Fullness
I open my email and there is one of my favorite things- a message from a friend suggesting we meet for lunch. I’m free in three weeks on Wednesday. I’m only halfway through a book I started last month. A guest is coming and I struggle to figure out when I can clean the house before his arrival. Although a full calendar feels good and meeting with friends makes me happy, I’m unsettled, unsatisfied, and getting cranky. Something needs to change.
Being too busy isn’t a new problem for me. I cycle down this road with some regularity. I feel pressed, scold myself, and decide to apply my will to the problem. I’ll beat myself at my own game. I will schedule time to be quiet. I will try to muster the discipline to keep those appointments with myself. I will make myself sit…And then a friend calls.

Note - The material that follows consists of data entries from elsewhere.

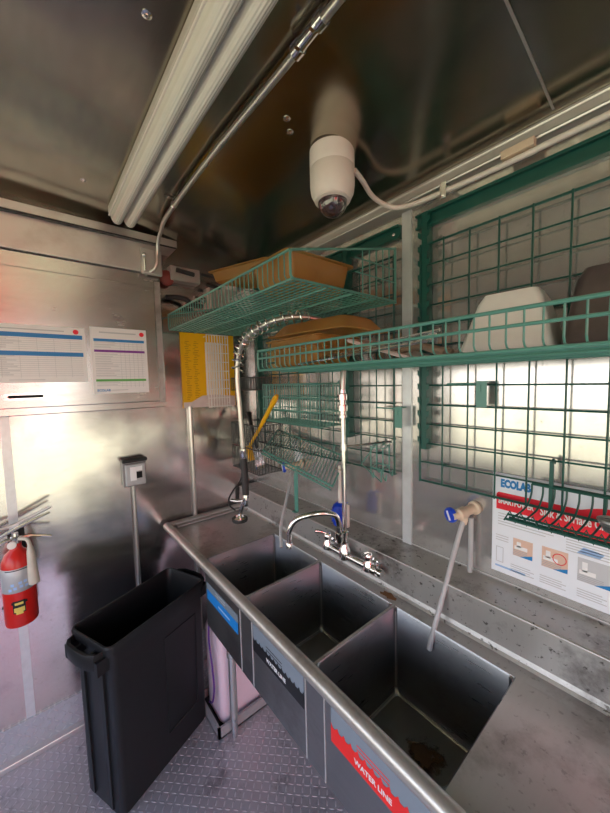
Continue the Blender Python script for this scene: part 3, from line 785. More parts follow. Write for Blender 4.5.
# rust patch behind the divider
bm = B()
pts = [(1.255 + .035 * math.cos(a) * random.uniform(.6, 1.2), -.178 + .016 * math.sin(a) * random.uniform(.6, 1.2)) for a in [2 * PI * k / 16 for k in range(16)]]
P2((0, 0, ZD + .0006), (1, 0, 0), (0, 1, 0)).poly(bm, pts, 0, .0006); tag(obj('rust_patch', bm, plain('rust', (0.22, 0.10, 0.04), .8, var=.5), t), 'brown rust patch behind the middle bowl')

# ------------------------------------------------------------------ tap and pre-rinse riser
TY, TZ = -.182, 1.000
t = thing('mixer_tap', 'chrome wall mixer tap with swivel spout over the middle bowl', 'tap', (1.05, -0.144, TZ))
bm = B()
tube(bm, [(0.925, TY, TZ), (1.185, TY, TZ)], .015, 14)
for x in (.93, 1.165):
    lathe(bm, (x, -.1435, TZ), (0, -1, 0), [(0, .026), (.006, .026), (.010, .018), (.04, .018)], 18)
    lathe(bm, (x, TY, TZ - .016), (0, 0, 1), [(0, .017), (.004, .022), (.03, .022), (.04, .015), (.05, .014)], 18)
lathe(bm, (1.035, TY, TZ - .02), (0, 0, 1), [(0, .018), (.006, .024), (.045, .024), (.055, .017), (.075, .015)], 18)
obj('body', bm, 'chrome', t, True)
bm = B(); lathe(bm, (1.027, TY - .018, TZ + .055), (0, -.1, 1), [(0, .012), (.012, .018), (.045, .018), (.05, .012), (.075, .012)], 16); obj('spout_collar', bm, 'chrome', t, True)
bm = B()
tube(bm, spline([(1.027, -.205, 1.09), (1.027, -.207, 1.14), (1.022, -.225, 1.18), (1.00, -.27, 1.195), (.965, -.32, 1.19), (.93, -.36, 1.17), (.910, -.38, 1.125), (.908, -.382, 1.085), (.908, -.382, 1.055)], 5), .0115, 14)
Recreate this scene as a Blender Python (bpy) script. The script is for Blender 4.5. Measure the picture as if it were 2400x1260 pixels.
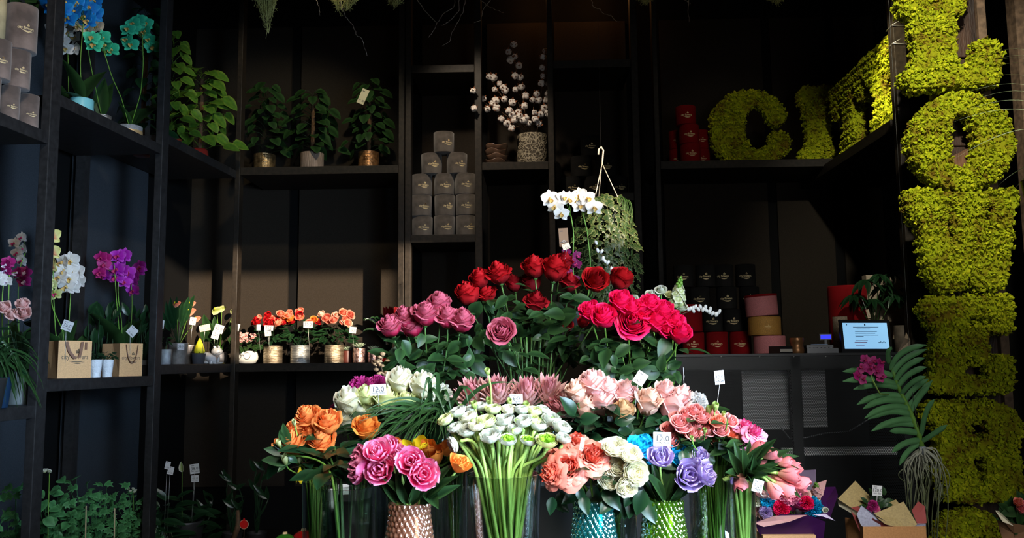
import bpy, math, random
import numpy as np
from mathutils import Matrix, Vector, Euler
PI = math.pi
for o in list(bpy.data.objects): bpy.data.objects.remove(o, do_unlink=True)
SC = bpy.context.scene
COL = SC.collection

# ------------------------------------------------------------------ camera, sky, lights, exposure
F, W, H = 2000.0, 2400, 1260
EYE = Vector((0, 0, 1.2))
camd = bpy.data.cameras.new('camera'); cam = bpy.data.objects.new('camera', camd); COL.objects.link(cam)
camd.sensor_width = 36; camd.lens = F / W * 36; camd.clip_start = .05
CR = (Matrix.Rotation(math.atan(50 / F), 3, 'Z') @ Matrix.Rotation(PI / 2 + math.atan(215 / F), 3, 'X') @ Matrix.Rotation(-.010, 3, 'Z'))
cam.matrix_world = Matrix.Translation(EYE) @ CR.to_4x4()
SC.camera = cam
SC.view_settings.view_transform = 'Standard'; SC.view_settings.look = 'None'
SC.view_settings.exposure = 0.0; SC.view_settings.gamma = 1; SC.view_settings.use_curve_mapping = False
wd = bpy.data.worlds.new('sky'); SC.world = wd; wd.use_nodes = True
bg = wd.node_tree.nodes['Background']; bg.inputs[0].default_value = (.45, .65, 1, 1); bg.inputs[1].default_value = .02

def aim(o, loc, target):
    o.location = loc; d = Vector(target) - Vector(loc); o.rotation_euler = d.to_track_quat('-Z', 'Y').to_euler()
def light(kind, name, loc, target, power, color, **kw):
    l = bpy.data.lights.new(name, kind); l.energy = power; l.color = color
    for k, v in kw.items(): setattr(l, k, v)
    o = bpy.data.objects.new(name, l); COL.objects.link(o); aim(o, loc, target); return o
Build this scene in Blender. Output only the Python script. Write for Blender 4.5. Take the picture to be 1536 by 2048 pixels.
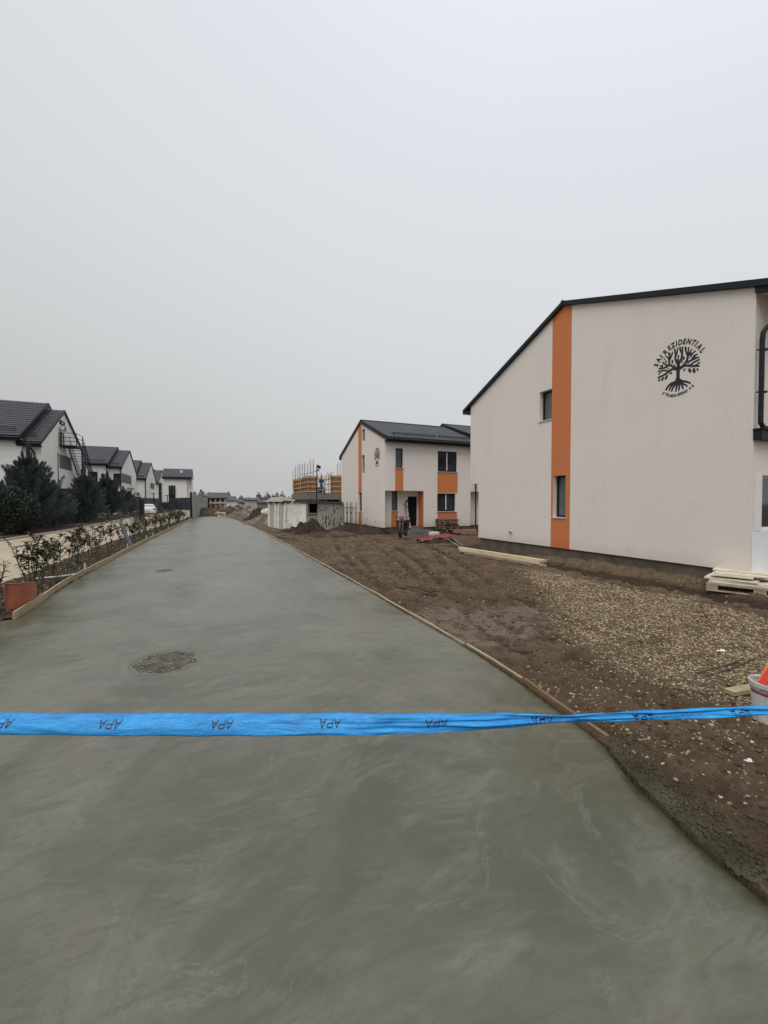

In the midst of it all, I ponder the layered meaning of the words full, abundant and rest as I try to fit them together like a Rubik’s cube and end up with a tidy, perfectly patterned life.
Years ago when I was trying my hand at poetry, I wrote, I wander inside myself looking for a place of rest.
It’s true, I do. And therein lies the problem.
I’m looking in the wrong place. Rest can’t and won’t be found in me. I could lie on the couch for days and not find it. Not in the way I’m looking for it.
I keep making this an issue of time management and discipline, sitting squarely in the shallow end of the meanings. But if I look a bit deeper, I see how I could have a full calendar but not feel burdened by it. I see how in each moment there rests a decision, even in those that feel the most mundane. I may have a bad habit of overbooking my life, but that doesn’t preclude me from rest and abundance.
I struggle to even write this because tangents abound. How does spiritual rest affect me physically? Is there a secret abundance in the quiet? How much of my personality and frame affect how I experience fullness? How does dying to myself speak to all of this?
Of course I need physical rest but really, truly, deeply, I need and long for spiritual rest. In each decision. Each appointment. Each item checked off the list. That comes from a person, not a plan. It comes as part of an exchange- I give Jesus my burdens, he gives me rest. I think at least one small part of understanding all of this has to do with my posture before God.
If I can learn to submit all of my life, including my schedule, then the state of my heart will be better and the state of my calendar will matter less.